Task prompt
Gather every line of the entries that includes the word "Write".

Records supplied
========================

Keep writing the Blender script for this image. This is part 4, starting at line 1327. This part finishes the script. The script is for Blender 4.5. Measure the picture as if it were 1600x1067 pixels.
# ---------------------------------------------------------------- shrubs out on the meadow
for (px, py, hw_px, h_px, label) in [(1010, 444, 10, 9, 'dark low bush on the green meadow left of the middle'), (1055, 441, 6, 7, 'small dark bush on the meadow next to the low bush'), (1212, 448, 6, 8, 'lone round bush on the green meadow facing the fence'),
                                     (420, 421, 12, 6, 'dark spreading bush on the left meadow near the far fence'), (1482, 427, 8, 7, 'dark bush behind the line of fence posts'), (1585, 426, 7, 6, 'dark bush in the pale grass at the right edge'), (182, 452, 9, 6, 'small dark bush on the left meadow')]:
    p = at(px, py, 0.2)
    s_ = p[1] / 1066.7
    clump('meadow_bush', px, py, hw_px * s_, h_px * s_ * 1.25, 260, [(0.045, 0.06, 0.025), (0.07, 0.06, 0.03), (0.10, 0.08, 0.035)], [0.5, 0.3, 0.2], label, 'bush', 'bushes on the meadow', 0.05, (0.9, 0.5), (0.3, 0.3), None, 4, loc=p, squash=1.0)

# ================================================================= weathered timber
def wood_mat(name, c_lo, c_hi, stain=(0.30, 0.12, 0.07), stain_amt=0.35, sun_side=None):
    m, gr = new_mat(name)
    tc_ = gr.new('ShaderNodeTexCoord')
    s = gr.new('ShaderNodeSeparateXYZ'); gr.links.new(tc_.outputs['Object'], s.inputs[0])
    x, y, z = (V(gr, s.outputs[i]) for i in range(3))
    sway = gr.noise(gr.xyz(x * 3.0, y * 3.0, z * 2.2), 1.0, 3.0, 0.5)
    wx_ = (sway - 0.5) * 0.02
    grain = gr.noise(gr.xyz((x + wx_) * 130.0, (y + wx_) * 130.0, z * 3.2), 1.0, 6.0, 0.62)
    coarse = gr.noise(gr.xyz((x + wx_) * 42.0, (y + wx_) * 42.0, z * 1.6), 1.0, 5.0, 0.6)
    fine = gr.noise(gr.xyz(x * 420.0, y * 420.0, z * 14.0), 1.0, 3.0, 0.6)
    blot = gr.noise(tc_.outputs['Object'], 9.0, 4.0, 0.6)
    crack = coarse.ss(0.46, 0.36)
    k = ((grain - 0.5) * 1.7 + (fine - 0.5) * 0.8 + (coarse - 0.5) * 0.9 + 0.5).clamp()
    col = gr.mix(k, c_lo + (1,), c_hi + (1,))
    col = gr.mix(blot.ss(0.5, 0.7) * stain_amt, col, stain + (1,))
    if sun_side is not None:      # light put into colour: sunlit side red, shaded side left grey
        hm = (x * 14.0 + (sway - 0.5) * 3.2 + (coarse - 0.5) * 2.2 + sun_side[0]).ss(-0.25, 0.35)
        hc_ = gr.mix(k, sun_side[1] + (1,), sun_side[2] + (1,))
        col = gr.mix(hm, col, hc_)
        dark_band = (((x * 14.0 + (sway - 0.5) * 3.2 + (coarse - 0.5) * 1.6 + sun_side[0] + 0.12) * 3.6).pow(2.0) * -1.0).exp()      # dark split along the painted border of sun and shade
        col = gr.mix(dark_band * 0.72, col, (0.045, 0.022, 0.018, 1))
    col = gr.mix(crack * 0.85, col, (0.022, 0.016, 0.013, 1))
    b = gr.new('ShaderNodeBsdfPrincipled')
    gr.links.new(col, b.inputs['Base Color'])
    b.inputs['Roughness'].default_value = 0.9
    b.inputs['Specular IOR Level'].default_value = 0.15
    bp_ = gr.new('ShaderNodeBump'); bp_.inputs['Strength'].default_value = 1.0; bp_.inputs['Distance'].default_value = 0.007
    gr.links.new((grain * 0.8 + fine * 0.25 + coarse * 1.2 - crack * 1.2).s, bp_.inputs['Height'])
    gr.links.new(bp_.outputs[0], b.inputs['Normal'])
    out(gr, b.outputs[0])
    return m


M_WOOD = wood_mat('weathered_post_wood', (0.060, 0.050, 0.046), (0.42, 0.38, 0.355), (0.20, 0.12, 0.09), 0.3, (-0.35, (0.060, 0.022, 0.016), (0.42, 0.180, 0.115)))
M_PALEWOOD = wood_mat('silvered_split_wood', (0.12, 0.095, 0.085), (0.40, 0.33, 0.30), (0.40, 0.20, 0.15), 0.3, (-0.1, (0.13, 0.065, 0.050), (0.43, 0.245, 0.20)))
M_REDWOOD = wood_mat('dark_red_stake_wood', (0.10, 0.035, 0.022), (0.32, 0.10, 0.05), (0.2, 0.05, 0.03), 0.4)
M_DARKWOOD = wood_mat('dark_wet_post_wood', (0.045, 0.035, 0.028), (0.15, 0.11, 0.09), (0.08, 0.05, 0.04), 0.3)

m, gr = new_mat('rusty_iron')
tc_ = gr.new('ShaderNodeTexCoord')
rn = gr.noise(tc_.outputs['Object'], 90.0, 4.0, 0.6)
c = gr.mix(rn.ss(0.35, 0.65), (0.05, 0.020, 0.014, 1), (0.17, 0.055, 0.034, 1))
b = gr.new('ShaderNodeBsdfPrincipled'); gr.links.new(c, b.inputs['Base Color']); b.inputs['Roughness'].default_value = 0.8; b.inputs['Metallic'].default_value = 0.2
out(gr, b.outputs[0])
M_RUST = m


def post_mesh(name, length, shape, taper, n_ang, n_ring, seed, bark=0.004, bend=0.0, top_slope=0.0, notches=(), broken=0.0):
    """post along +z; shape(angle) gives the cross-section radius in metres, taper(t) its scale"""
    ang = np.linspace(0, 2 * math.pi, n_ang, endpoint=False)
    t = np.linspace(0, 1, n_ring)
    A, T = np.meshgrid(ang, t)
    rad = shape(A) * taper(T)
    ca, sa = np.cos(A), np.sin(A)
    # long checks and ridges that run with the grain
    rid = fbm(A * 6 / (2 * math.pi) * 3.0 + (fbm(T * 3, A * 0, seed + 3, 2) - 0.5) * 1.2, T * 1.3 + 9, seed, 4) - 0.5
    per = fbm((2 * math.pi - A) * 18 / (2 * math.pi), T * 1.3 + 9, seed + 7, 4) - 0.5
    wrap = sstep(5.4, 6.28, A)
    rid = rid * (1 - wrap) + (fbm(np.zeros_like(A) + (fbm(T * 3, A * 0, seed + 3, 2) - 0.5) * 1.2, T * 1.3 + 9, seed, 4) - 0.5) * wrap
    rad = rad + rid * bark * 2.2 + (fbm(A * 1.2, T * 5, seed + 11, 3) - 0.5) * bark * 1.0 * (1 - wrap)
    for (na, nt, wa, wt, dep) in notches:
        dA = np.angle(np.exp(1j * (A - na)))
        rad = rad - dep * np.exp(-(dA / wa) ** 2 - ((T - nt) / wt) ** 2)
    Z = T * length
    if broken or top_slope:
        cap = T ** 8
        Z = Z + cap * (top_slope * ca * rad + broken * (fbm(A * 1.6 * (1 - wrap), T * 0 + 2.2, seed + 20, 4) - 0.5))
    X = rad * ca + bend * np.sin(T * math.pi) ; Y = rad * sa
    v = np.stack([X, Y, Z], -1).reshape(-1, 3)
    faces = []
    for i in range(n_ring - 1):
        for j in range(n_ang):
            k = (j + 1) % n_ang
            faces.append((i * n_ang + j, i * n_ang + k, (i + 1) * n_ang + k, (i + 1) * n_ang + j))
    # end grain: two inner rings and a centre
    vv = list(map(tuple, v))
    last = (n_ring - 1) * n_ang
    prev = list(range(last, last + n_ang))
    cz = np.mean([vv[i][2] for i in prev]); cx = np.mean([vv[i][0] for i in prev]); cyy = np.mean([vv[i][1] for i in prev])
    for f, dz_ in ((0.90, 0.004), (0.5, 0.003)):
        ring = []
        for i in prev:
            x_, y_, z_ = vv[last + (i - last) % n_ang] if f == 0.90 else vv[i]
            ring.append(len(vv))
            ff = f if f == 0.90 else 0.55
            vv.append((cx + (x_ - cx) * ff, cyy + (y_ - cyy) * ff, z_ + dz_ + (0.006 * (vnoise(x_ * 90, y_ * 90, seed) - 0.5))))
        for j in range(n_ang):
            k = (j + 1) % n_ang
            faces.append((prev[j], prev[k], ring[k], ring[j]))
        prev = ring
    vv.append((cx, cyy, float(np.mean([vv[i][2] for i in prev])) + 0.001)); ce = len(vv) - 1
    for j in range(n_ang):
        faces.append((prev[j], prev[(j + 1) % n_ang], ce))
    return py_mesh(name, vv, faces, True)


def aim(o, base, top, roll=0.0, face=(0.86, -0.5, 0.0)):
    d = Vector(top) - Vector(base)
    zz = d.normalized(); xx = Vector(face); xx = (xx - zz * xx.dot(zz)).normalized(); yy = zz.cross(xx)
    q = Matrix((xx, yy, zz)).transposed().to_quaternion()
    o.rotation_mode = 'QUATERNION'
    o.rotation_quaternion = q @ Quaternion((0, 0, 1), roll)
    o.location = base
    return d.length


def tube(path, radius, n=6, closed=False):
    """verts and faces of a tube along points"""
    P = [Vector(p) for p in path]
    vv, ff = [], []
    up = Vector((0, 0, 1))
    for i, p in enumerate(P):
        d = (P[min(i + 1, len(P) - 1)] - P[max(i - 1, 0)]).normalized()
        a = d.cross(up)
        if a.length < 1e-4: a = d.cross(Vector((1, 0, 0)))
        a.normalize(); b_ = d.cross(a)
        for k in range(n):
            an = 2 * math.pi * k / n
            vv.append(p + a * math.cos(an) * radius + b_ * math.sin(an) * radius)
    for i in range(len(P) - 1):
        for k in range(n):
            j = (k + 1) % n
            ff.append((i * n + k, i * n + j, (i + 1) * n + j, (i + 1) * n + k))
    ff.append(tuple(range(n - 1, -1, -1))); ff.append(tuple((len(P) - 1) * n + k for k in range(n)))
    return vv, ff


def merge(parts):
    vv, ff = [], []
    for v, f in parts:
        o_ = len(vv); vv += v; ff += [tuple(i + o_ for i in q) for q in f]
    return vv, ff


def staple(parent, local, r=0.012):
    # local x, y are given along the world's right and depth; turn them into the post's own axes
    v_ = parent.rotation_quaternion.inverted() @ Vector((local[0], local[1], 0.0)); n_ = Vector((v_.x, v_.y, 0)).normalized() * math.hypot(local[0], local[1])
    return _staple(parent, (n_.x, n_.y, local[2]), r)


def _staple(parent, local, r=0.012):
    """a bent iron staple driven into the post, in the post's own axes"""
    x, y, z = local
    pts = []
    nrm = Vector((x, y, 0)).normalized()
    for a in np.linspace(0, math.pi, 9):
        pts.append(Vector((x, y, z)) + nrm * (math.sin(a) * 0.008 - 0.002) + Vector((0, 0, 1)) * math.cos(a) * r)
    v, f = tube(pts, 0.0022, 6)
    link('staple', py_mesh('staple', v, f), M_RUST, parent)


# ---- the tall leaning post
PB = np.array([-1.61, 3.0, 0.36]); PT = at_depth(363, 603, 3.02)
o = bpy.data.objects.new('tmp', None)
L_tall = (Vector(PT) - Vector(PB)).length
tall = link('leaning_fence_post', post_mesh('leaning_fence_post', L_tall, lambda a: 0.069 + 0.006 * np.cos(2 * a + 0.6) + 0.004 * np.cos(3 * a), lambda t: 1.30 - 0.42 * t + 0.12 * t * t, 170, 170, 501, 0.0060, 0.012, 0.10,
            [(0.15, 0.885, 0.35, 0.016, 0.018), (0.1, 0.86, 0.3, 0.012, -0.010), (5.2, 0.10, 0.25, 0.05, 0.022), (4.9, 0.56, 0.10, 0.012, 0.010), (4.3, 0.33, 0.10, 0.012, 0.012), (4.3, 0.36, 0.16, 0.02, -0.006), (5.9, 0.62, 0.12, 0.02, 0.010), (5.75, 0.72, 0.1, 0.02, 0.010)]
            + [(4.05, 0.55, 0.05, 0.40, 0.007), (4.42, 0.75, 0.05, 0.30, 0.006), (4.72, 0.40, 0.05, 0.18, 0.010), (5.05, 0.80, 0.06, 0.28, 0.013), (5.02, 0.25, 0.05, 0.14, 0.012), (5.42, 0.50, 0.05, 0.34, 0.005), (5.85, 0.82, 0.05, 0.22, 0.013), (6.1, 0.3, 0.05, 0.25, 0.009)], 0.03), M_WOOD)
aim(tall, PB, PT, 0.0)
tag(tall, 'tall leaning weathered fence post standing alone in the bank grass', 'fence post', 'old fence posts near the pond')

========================

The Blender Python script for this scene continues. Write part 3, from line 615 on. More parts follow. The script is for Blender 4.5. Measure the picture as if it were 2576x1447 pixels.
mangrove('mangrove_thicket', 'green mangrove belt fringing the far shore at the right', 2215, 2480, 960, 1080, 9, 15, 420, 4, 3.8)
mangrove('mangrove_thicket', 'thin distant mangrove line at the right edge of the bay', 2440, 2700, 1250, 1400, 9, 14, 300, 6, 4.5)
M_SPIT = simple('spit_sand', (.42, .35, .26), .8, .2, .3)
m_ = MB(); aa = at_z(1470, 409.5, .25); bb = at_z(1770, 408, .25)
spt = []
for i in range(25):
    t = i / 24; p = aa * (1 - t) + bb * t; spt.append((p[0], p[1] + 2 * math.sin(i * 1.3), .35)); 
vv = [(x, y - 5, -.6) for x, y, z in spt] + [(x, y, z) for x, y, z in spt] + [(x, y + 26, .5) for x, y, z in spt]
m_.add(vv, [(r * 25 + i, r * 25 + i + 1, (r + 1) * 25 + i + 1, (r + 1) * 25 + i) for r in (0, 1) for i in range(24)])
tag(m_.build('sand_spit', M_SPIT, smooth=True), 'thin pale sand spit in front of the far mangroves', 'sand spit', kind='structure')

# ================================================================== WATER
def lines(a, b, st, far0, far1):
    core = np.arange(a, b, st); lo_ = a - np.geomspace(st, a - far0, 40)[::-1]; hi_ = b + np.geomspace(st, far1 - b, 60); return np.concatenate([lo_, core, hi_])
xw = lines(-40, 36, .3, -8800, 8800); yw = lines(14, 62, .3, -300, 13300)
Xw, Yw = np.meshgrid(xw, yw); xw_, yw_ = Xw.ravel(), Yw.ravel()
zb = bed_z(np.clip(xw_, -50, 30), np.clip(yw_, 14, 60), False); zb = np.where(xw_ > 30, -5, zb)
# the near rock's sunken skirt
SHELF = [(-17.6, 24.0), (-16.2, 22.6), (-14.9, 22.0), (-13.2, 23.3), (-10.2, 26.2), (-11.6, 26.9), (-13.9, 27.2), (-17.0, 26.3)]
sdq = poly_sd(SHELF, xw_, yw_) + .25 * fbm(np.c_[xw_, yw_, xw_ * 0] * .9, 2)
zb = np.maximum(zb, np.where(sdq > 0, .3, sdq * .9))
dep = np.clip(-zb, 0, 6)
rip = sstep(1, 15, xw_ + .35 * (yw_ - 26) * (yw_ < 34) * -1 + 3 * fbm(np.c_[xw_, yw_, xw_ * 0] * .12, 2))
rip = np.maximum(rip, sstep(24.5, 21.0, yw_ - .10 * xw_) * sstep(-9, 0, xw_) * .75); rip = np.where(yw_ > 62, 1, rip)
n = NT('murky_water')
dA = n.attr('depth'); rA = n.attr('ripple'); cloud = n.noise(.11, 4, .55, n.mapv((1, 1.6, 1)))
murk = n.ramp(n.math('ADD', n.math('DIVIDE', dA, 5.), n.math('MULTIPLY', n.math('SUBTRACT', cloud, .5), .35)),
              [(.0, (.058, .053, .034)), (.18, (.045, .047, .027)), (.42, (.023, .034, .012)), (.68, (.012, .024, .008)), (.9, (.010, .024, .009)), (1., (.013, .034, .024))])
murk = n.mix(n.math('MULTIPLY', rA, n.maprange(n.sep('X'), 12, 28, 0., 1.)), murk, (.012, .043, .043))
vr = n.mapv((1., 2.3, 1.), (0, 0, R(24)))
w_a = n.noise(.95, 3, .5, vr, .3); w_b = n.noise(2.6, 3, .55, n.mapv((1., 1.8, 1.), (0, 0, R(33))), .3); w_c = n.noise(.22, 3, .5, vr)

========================

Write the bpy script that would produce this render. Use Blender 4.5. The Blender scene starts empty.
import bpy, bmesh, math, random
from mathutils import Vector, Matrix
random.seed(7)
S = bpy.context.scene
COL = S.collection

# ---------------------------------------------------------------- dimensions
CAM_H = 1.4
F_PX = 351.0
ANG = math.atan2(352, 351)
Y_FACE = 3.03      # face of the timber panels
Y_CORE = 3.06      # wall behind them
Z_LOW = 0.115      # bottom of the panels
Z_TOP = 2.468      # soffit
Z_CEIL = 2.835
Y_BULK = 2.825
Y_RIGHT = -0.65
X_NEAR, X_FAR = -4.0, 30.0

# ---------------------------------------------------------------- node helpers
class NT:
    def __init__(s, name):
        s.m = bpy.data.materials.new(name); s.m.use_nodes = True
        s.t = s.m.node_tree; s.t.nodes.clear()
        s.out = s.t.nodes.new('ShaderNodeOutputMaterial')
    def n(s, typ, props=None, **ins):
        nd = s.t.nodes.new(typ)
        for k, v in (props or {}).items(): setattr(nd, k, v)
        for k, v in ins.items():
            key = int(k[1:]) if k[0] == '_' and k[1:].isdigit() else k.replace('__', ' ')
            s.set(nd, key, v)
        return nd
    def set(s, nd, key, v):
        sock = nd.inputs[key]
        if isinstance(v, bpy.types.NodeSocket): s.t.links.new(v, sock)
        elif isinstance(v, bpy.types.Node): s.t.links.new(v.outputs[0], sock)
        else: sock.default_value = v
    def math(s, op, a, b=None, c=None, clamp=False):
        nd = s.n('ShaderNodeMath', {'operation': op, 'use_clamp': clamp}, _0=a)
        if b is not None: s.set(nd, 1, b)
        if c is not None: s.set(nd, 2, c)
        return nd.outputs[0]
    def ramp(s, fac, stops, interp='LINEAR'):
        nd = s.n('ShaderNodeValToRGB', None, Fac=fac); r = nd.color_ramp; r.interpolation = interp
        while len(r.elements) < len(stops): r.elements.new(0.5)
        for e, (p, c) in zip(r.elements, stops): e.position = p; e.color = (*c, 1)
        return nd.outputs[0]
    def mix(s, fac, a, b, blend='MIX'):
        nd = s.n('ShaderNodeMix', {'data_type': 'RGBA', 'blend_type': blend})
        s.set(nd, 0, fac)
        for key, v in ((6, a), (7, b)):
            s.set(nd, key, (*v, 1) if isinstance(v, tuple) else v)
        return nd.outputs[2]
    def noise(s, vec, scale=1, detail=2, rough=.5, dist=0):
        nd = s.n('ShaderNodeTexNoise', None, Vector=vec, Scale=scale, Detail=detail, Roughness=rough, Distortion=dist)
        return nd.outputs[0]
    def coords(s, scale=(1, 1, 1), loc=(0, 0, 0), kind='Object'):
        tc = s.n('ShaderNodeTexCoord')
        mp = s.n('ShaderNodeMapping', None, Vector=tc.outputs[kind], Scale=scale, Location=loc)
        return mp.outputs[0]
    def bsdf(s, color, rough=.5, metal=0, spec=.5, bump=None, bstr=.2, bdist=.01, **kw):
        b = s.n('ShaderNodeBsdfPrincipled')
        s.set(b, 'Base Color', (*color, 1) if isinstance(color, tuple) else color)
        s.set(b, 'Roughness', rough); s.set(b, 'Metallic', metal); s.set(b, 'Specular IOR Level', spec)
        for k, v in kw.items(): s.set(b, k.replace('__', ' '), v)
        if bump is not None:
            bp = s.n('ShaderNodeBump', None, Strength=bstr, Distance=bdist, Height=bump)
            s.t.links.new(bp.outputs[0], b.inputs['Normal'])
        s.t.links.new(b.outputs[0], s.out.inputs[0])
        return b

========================

Solution below
The Blender Python script for this scene continues. Write part 3, from line 615 on. More parts follow. The script is for Blender 4.5. Measure the picture as if it were 2576x1447 pixels.
Write the bpy script that would produce this render. Use Blender 4.5. The Blender scene starts empty.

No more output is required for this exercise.